Exercise: Using the records below, locate all lines containing "follow" and return them.

Data records:

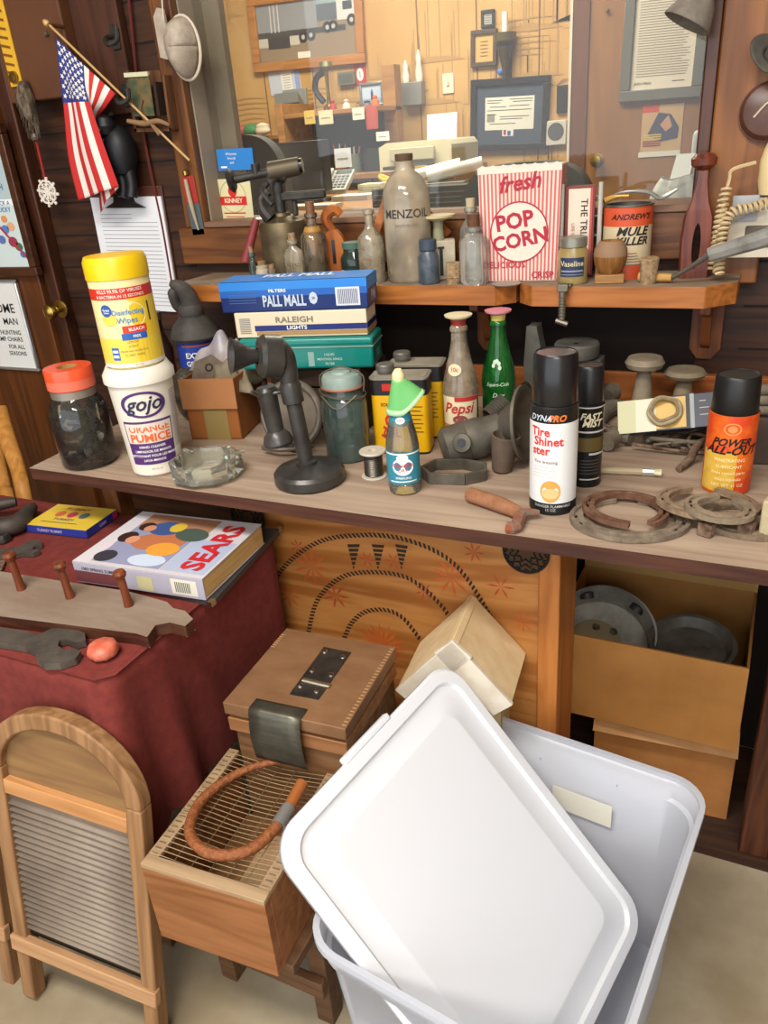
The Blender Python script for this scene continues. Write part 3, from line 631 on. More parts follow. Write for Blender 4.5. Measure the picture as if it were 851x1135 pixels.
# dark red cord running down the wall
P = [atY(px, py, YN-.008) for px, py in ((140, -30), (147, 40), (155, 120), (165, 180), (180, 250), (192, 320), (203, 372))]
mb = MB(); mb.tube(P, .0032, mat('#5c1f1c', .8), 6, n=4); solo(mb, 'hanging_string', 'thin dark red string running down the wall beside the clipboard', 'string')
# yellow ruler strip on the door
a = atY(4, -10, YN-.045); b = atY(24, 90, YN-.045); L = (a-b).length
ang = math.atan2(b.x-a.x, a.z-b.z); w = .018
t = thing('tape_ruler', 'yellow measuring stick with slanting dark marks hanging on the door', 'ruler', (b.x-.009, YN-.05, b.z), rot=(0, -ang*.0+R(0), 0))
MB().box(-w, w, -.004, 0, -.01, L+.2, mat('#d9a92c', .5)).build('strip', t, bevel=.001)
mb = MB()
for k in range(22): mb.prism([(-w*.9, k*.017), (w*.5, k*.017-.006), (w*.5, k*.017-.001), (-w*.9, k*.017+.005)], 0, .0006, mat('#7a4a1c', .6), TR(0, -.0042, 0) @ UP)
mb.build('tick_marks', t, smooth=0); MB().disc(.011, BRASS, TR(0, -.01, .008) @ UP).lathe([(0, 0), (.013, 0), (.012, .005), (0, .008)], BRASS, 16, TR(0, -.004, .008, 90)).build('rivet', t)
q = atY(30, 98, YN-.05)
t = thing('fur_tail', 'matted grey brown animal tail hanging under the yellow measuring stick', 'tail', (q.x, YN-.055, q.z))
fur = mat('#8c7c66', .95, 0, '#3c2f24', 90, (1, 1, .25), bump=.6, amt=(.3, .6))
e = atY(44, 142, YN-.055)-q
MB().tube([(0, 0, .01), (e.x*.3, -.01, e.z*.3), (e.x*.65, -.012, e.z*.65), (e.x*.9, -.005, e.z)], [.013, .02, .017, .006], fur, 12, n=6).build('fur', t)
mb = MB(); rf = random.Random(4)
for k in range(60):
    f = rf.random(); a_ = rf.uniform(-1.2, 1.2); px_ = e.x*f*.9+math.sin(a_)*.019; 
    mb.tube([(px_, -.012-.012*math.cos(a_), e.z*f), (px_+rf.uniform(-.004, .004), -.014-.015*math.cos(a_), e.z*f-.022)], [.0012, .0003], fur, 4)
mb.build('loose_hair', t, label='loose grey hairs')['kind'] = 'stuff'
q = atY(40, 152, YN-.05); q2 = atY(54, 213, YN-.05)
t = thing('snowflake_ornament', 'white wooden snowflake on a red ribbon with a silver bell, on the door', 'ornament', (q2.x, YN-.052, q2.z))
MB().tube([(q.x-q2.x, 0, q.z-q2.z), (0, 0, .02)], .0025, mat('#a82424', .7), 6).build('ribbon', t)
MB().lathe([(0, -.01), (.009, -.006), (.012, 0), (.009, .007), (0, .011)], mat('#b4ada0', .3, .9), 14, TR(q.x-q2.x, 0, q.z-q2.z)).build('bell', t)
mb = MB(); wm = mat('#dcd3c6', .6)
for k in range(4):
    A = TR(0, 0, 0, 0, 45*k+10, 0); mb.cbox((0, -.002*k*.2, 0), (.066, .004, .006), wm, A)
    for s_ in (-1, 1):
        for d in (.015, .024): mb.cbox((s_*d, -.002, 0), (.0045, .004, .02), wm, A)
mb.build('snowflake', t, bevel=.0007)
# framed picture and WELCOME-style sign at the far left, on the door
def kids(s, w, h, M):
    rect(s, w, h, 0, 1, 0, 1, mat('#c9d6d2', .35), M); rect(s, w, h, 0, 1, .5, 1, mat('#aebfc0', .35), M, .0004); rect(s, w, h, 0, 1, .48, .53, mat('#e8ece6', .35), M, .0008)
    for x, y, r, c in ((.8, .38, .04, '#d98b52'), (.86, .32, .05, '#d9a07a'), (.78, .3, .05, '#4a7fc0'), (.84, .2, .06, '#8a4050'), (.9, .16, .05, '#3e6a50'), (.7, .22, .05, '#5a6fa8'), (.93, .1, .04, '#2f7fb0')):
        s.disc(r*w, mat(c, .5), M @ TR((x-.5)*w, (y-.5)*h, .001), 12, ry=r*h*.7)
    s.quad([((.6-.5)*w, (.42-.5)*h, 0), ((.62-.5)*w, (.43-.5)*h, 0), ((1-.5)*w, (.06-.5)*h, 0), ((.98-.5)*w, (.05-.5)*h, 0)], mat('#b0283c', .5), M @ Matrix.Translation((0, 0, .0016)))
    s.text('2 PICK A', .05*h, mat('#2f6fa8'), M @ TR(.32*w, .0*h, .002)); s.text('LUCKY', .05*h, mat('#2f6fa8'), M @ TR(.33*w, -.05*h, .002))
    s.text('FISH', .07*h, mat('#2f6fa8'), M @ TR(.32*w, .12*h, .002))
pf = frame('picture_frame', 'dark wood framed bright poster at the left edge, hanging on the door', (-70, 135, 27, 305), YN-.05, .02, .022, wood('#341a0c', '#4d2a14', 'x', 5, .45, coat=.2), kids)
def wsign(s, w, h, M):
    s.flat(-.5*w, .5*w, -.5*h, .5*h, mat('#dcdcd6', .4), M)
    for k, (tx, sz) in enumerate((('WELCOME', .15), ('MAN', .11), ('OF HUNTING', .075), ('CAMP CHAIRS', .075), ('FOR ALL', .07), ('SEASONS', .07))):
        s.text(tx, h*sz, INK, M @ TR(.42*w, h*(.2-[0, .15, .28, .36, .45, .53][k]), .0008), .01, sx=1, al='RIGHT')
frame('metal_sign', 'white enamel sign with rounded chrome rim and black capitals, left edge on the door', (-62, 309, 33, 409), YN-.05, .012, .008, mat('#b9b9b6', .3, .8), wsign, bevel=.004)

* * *

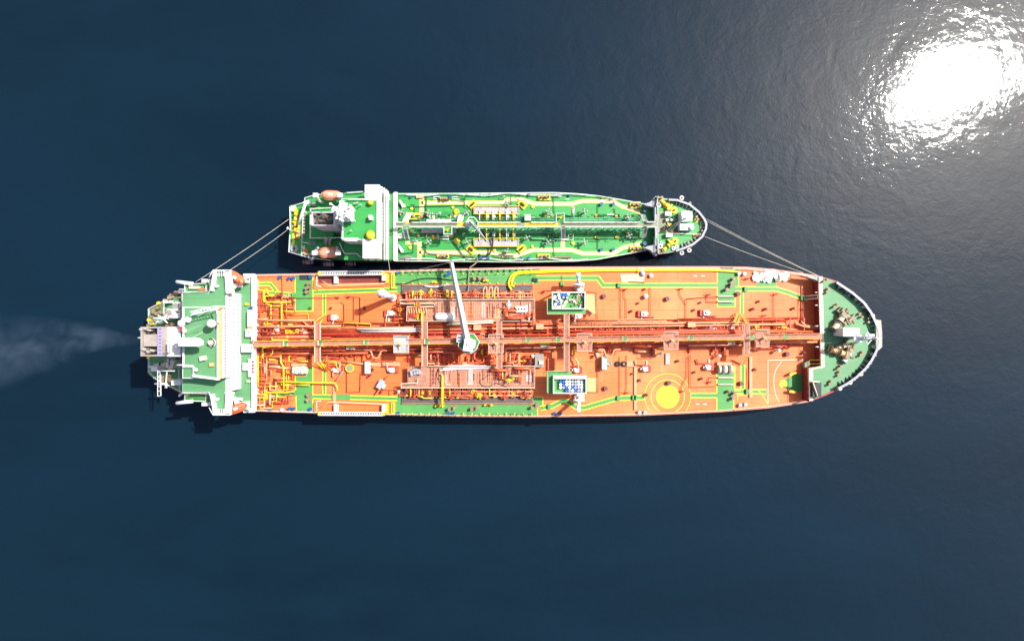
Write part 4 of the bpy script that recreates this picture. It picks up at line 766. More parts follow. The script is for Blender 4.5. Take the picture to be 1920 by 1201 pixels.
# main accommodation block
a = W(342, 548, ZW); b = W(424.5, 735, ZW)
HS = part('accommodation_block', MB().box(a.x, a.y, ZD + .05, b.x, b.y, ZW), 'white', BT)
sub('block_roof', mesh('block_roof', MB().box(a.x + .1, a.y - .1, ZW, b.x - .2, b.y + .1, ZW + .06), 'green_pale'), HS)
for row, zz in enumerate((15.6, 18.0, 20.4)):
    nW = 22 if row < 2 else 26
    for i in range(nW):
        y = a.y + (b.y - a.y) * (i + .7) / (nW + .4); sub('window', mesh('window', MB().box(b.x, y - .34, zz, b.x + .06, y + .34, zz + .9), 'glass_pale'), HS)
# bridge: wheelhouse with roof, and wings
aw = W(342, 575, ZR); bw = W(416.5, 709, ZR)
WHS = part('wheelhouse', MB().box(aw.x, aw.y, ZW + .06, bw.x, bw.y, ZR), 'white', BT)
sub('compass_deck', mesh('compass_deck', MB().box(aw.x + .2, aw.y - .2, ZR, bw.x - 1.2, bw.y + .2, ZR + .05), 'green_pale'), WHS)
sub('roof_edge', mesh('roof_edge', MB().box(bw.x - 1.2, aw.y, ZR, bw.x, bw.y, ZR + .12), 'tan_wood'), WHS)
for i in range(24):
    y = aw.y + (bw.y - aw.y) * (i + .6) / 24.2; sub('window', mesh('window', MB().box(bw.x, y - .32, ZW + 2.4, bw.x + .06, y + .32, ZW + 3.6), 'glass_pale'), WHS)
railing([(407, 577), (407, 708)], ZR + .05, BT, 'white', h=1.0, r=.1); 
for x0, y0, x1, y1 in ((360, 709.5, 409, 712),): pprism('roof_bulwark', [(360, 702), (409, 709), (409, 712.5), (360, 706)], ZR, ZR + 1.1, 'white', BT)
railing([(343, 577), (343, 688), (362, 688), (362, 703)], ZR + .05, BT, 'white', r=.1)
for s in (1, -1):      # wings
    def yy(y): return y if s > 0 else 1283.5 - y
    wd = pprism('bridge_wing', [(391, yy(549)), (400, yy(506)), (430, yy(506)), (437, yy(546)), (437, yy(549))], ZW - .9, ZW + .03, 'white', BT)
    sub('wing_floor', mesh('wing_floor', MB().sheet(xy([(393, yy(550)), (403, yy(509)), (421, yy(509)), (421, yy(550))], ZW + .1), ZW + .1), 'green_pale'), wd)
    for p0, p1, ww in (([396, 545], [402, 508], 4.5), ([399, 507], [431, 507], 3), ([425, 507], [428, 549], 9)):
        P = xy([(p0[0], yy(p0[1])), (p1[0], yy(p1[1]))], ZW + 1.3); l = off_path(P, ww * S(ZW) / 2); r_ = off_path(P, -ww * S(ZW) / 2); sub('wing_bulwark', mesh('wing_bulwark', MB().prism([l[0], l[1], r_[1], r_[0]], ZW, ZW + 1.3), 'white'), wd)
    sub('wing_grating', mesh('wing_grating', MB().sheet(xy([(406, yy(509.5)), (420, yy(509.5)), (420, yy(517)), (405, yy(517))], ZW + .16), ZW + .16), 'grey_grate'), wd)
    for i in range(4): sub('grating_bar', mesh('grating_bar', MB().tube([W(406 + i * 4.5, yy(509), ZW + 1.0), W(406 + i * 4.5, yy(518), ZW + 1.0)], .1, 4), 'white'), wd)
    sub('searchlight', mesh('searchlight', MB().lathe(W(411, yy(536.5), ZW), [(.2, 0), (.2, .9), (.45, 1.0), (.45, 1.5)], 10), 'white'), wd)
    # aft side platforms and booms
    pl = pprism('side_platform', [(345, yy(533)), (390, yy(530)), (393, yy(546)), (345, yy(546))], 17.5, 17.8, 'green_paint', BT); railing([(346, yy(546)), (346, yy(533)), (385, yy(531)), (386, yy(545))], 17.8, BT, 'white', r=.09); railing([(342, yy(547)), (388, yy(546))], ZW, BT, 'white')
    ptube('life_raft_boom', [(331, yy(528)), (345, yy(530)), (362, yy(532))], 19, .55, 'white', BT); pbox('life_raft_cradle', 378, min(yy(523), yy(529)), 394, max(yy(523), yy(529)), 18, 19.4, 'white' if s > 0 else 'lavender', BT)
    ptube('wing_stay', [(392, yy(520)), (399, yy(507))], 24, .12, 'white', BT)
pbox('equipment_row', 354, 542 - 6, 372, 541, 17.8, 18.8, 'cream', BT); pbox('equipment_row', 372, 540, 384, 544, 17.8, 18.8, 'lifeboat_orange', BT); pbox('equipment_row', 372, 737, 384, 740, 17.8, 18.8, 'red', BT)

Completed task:
The Blender Python script for this scene continues. Write part 3, from line 631 on. More parts follow. Write for Blender 4.5. Measure the picture as if it were 851x1135 pixels.
Write part 4 of the bpy script that recreates this picture. It picks up at line 766. More parts follow. The script is for Blender 4.5. Take the picture to be 1920 by 1201 pixels.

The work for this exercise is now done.